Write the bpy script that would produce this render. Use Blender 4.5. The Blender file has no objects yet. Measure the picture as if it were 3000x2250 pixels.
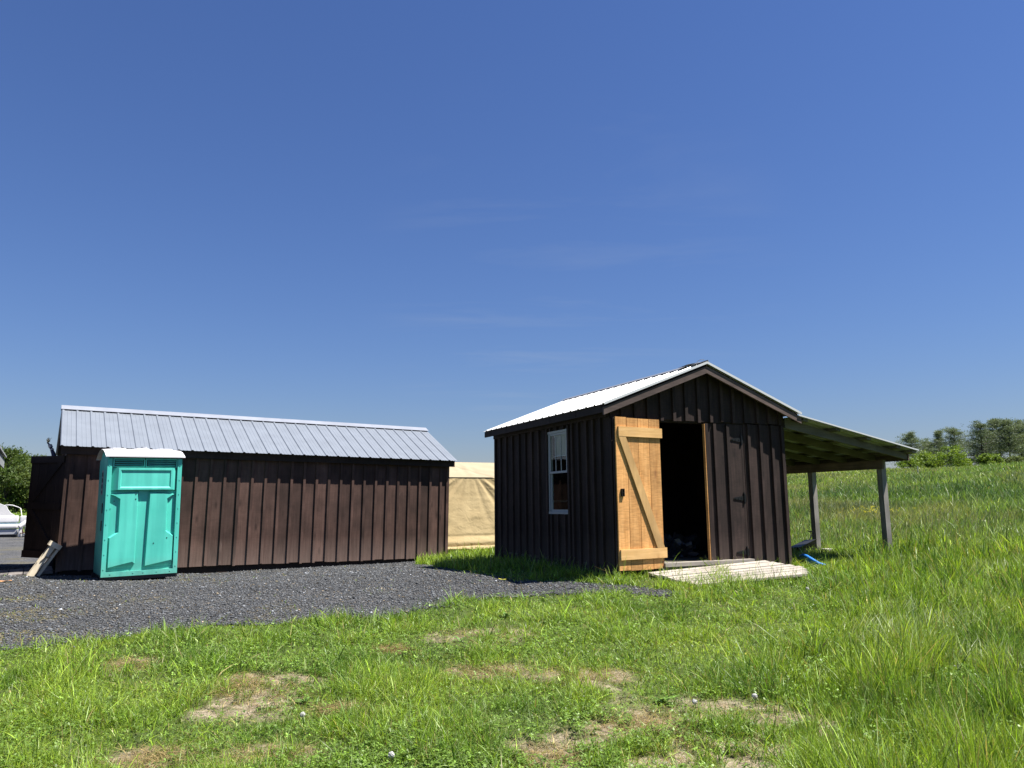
import bpy, bmesh, math, random
import numpy as np
from mathutils import Matrix, Vector
rng = np.random.default_rng(7)
random.seed(7)
C = bpy.context.scene.collection
sc = bpy.context.scene
R = math.radians

# ------------------------------------------------------------------ camera
FPX, PITCH, ROLL = 2220.77, 0.1517, -0.0097          # focal length in photo pixels, tilt up, roll
fwd = np.array([0, math.cos(PITCH), math.sin(PITCH)])
rgt0 = np.array([1.0, 0, 0]); up0 = np.cross(rgt0, fwd)
rgt = math.cos(ROLL) * rgt0 + math.sin(ROLL) * up0
upv = -math.sin(ROLL) * rgt0 + math.cos(ROLL) * up0
cam = bpy.data.cameras.new("camera"); cam_o = bpy.data.objects.new("camera", cam); C.objects.link(cam_o)
cam.sensor_fit = 'HORIZONTAL'; cam.sensor_width = 36.0; cam.lens = 36.0 * FPX / 3000.0
cam.clip_start = 0.05; cam.clip_end = 8000
M = Matrix.Identity(4)
for k in range(3):
    M[k][0] = rgt[k]; M[k][1] = upv[k]; M[k][2] = -fwd[k]
cam_o.matrix_world = M
sc.camera = cam_o

# ------------------------------------------------------------------ light
SUN_EL, SUN_AZ = 63.0, -10.0                          # az measured from +x towards +y
world = bpy.data.worlds.new("World"); sc.world = world; world.use_nodes = True
wn = world.node_tree.nodes; wl = world.node_tree.links
bg = wn["Background"]; bg.inputs[1].default_value = 0.05
sky = wn.new("ShaderNodeTexSky"); sky.sky_type = 'NISHITA'; sky.sun_disc = False
sky.sun_elevation = R(SUN_EL); sky.sun_rotation = R(90 - SUN_AZ)
sky.altitude = 0; sky.air_density = 1.5; sky.dust_density = 0.0; sky.ozone_density = 8.0
tint = wn.new("ShaderNodeMix"); tint.data_type = 'RGBA'; tint.blend_type = 'MULTIPLY'; tint.inputs[0].default_value = 1.0
tint.inputs[7].default_value = (0.764 * .732, 0.833 * .732, 1.172 * .732, 1)      # white balance of the sky
wl.new(sky.outputs[0], tint.inputs[6])
# a few faint cirrus streaks high up (direction projected on a flat layer)
wtc = wn.new("ShaderNodeTexCoord"); wsx = wn.new("ShaderNodeSeparateXYZ"); wl.new(wtc.outputs["Generated"], wsx.inputs[0])
wmx = wn.new("ShaderNodeMath"); wmx.operation = 'MAXIMUM'; wmx.inputs[1].default_value = 0.04; wl.new(wsx.outputs[2], wmx.inputs[0])
wdv = wn.new("ShaderNodeVectorMath"); wdv.operation = 'DIVIDE'; wcz = wn.new("ShaderNodeCombineXYZ")
for k_ in range(3): wl.new(wmx.outputs[0], wcz.inputs[k_])
wl.new(wtc.outputs["Generated"], wdv.inputs[0]); wl.new(wcz.outputs[0], wdv.inputs[1])
wmp = wn.new("ShaderNodeMapping"); wmp.inputs["Scale"].default_value = (0.55, 1.5, 1); wmp.inputs["Rotation"].default_value = (0, 0, 0.5); wmp.inputs["Location"].default_value = (2.3, 0.4, 0); wl.new(wdv.outputs[0], wmp.inputs[0])
wnz = wn.new("ShaderNodeTexNoise"); wnz.inputs["Scale"].default_value = 1.1; wnz.inputs["Detail"].default_value = 7; wnz.inputs["Roughness"].default_value = 0.55; wnz.inputs["Distortion"].default_value = 0.5; wl.new(wmp.outputs[0], wnz.inputs["Vector"])
wrp = wn.new("ShaderNodeValToRGB"); wrp.color_ramp.elements[0].position = 0.52; wrp.color_ramp.elements[0].color = (0, 0, 0, 1); wrp.color_ramp.elements[1].position = 0.80; wrp.color_ramp.elements[1].color = (0.15, 0.15, 0.15, 1); wl.new(wnz.outputs[0], wrp.inputs[0])
wdt = wn.new("ShaderNodeVectorMath"); wdt.operation = 'DOT_PRODUCT'; wl.new(wtc.outputs["Generated"], wdt.inputs[0])
_wd = rgt * ((1680 - 1500) / FPX) - upv * ((820 - 1125) / FPX) + fwd; _wd /= np.linalg.norm(_wd); wdt.inputs[1].default_value = tuple(_wd)
wr2 = wn.new("ShaderNodeMapRange"); wr2.interpolation_type = 'SMOOTHSTEP'; wr2.inputs[1].default_value = 0.955; wr2.inputs[2].default_value = 0.996; wl.new(wdt.outputs["Value"], wr2.inputs[0])
wml = wn.new("ShaderNodeMath"); wml.operation = 'MULTIPLY'; wl.new(wrp.outputs[0], wml.inputs[0]); wl.new(wr2.outputs[0], wml.inputs[1])
cir = wn.new("ShaderNodeMix"); cir.data_type = 'RGBA'; wl.new(wml.outputs[0], cir.inputs[0]); wl.new(tint.outputs[2], cir.inputs[6]); cir.inputs[7].default_value = (4.2, 4.6, 5.2, 1); wl.new(cir.outputs[2], bg.inputs[0])
sun = bpy.data.lights.new("sun", 'SUN'); sun_o = bpy.data.objects.new("sun", sun); C.objects.link(sun_o)
sun.energy = 5.0; sun.angle = R(0.5); sun.color = (1.0, 0.955, 0.88)
S = Vector((math.cos(R(SUN_AZ)) * math.cos(R(SUN_EL)), math.sin(R(SUN_AZ)) * math.cos(R(SUN_EL)), math.sin(R(SUN_EL))))
sun_o.rotation_euler = S.to_track_quat('Z', 'Y').to_euler()
sc.view_settings.view_transform = 'Standard'; sc.view_settings.look = 'None'
sc.view_settings.exposure = 1.25; sc.view_settings.gamma = 1.0
sc.cycles.max_bounces = 6; sc.cycles.diffuse_bounces = 1; sc.cycles.transparent_max_bounces = 6

# ------------------------------------------------------------------ helpers
def tag(o, label=None, cat=None, group=None, kind=None):
    if label: o["label"] = label
    if cat: o["category"] = cat
    if group: o["group"] = group
    if kind: o["kind"] = kind
    return o

def empty(name, loc=(0, 0, 0), rz=0.0, mat=None, label=None, cat=None, group=None):
    o = bpy.data.objects.new(name, None); C.objects.link(o); o.empty_display_size = 0.2
    if mat is not None: o.matrix_world = mat
    else: o.location = loc; o.rotation_euler = (0, 0, rz)
    return tag(o, label, cat, group)

def link(name, me, parent=None, loc=None, rz=None):
    o = bpy.data.objects.new(name, me); C.objects.link(o)
    if parent: o.parent = parent
    if loc is not None: o.location = loc
    if rz is not None: o.rotation_euler = (0, 0, rz)
    return o

def frame(o, yaw, lean=0.0, leanv=0.0):
    u = np.array([math.cos(yaw), math.sin(yaw), math.sin(lean)]); u /= np.linalg.norm(u)
    v = np.array([-math.sin(yaw), math.cos(yaw), math.sin(leanv)]); v -= u * (v @ u); v /= np.linalg.norm(v)
    w = np.cross(u, v)
    m = Matrix.Identity(4)
    for k in range(3):
        m[k][0] = u[k]; m[k][1] = v[k]; m[k][2] = w[k]; m[k][3] = o[k]
    return m

class MB:
    """collects solids (with a random tint per solid) and builds ONE mesh"""
    def __init__(s): s.v = []; s.f = []; s.c = []; s.m = []; s.mi = 0
    def add(s, vs, fs, tint=None):
        n = len(s.v); t = random.random() if tint is None else tint
        s.v += [tuple(p) for p in vs]; s.c += [t] * len(vs)
        for f in fs: s.f.append([n + i for i in f]); s.m.append(s.mi)
        return s
    def hexa(s, p, tint=None):          # p: 8 corners, bottom ring then top ring
        return s.add(p, [(3, 2, 1, 0), (4, 5, 6, 7), (0, 1, 5, 4), (1, 2, 6, 5), (2, 3, 7, 6), (3, 0, 4, 7)], tint)
    def box(s, a, b, tint=None):
        x0, y0, z0 = a; x1, y1, z1 = b
        return s.hexa([(x0, y0, z0), (x1, y0, z0), (x1, y1, z0), (x0, y1, z0), (x0, y0, z1), (x1, y0, z1), (x1, y1, z1), (x0, y1, z1)], tint)
    def cbox(s, a, b, ch, tint=None):   # box with chamfered edges along all three axes
        bm = bmesh.new(); bmesh.ops.create_cube(bm, size=1.0)
        for q in bm.verts: q.co = Vector([a[k] + (q.co[k] + .5) * (b[k] - a[k]) for k in range(3)])
        bmesh.ops.bevel(bm, geom=list(bm.edges), offset=ch, segments=3, affect='EDGES', profile=0.6)
        return s.bm(bm, tint)
    def bm(s, bm, tint=None, mat=None):
        bm.verts.index_update()
        vs = [(mat @ q.co) if mat else q.co.copy() for q in bm.verts]
        s.add(vs, [[q.index for q in f.verts] for f in bm.faces], tint); bm.free(); return s
    def bar(s, p, q, w, h, up=(0, 0, 1), tint=None):   # rectangular bar from p to q
        p, q = Vector(p), Vector(q); d = (q - p).normalized(); up = Vector(up)
        a = d.cross(up)
        if a.length < 1e-4: a = d.cross(Vector((1, 0, 0)))
        a.normalize(); b = a.cross(d)
        r = lambda o: [o - a * w / 2 - b * h / 2, o + a * w / 2 - b * h / 2, o + a * w / 2 + b * h / 2, o - a * w / 2 + b * h / 2]
        return s.hexa(r(p) + r(q), tint)
    def tube(s, pts, rad, n=8, tint=None, cap=True):
        pts = [Vector(p) for p in pts]
        rad = rad if hasattr(rad, '__len__') else [rad] * len(pts)
        vs = []; fs = []
        for i, p in enumerate(pts):
            d = (pts[min(i + 1, len(pts) - 1)] - pts[max(i - 1, 0)]).normalized()
            a = d.cross(Vector((0, 0, 1)));
            if a.length < 0.05: a = d.cross(Vector((1, 0, 0)))
            a.normalize(); b = a.cross(d)
            for k in range(n):
                t = 2 * math.pi * k / n
                vs.append(p + (a * math.cos(t) + b * math.sin(t)) * rad[i])
        for i in range(len(pts) - 1):
            for k in range(n):
                fs.append((i * n + k, i * n + (k + 1) % n, (i + 1) * n + (k + 1) % n, (i + 1) * n + k))
        if cap:
            fs.append(tuple(range(n))[::-1]); fs.append(tuple((len(pts) - 1) * n + k for k in range(n)))
        return s.add(vs, fs, tint)
    def extr(s, poly, axis, a, b, inset=None, tint=None):
        """prism of a 2-D polygon between a and b along axis; inset polygon at b if given"""
        def P(q, t):
            l = [q[0], q[1]]; l.insert(axis, t); return tuple(l)
        n = len(poly); top = inset or poly
        return s.add([P(q, a) for q in poly] + [P(q, b) for q in top],
                     [tuple(range(n))[::-1], tuple(range(n, 2 * n))] + [(i, (i + 1) % n, n + (i + 1) % n, n + i) for i in range(n)], tint)
    def build(s, name, mats, parent=None, smooth=False, loc=None, rz=None, angle=None):
        me = bpy.data.meshes.new(name); me.from_pydata([tuple(p) for p in s.v], [], s.f); me.update()
        mats = mats if isinstance(mats, (list, tuple)) else [mats]
        for m in mats: me.materials.append(m)
        me.polygons.foreach_set("material_index", s.m)
        at = me.attributes.new("tint", 'FLOAT', 'POINT'); at.data.foreach_set("value", s.c)
        bm = bmesh.new(); bm.from_mesh(me); bmesh.ops.recalc_face_normals(bm, faces=bm.faces); bm.to_mesh(me); bm.free()
        if smooth:
            me.polygons.foreach_set("use_smooth", [True] * len(me.polygons))
            try: me.set_sharp_from_angle(angle=R(angle or 40))
            except Exception: pass
        return link(name, me, parent, loc, rz)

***

Please extract exactly the lines of the data, from the first through the line containing "R = math.radians", and add no pictures to the copy.

Write the bpy script that would produce this render. Use Blender 4.5. The Blender file has no objects yet. Measure the picture as if it were 3000x2250 pixels.
import bpy, bmesh, math, random
import numpy as np
from mathutils import Matrix, Vector
rng = np.random.default_rng(7)
random.seed(7)
C = bpy.context.scene.collection
sc = bpy.context.scene
R = math.radians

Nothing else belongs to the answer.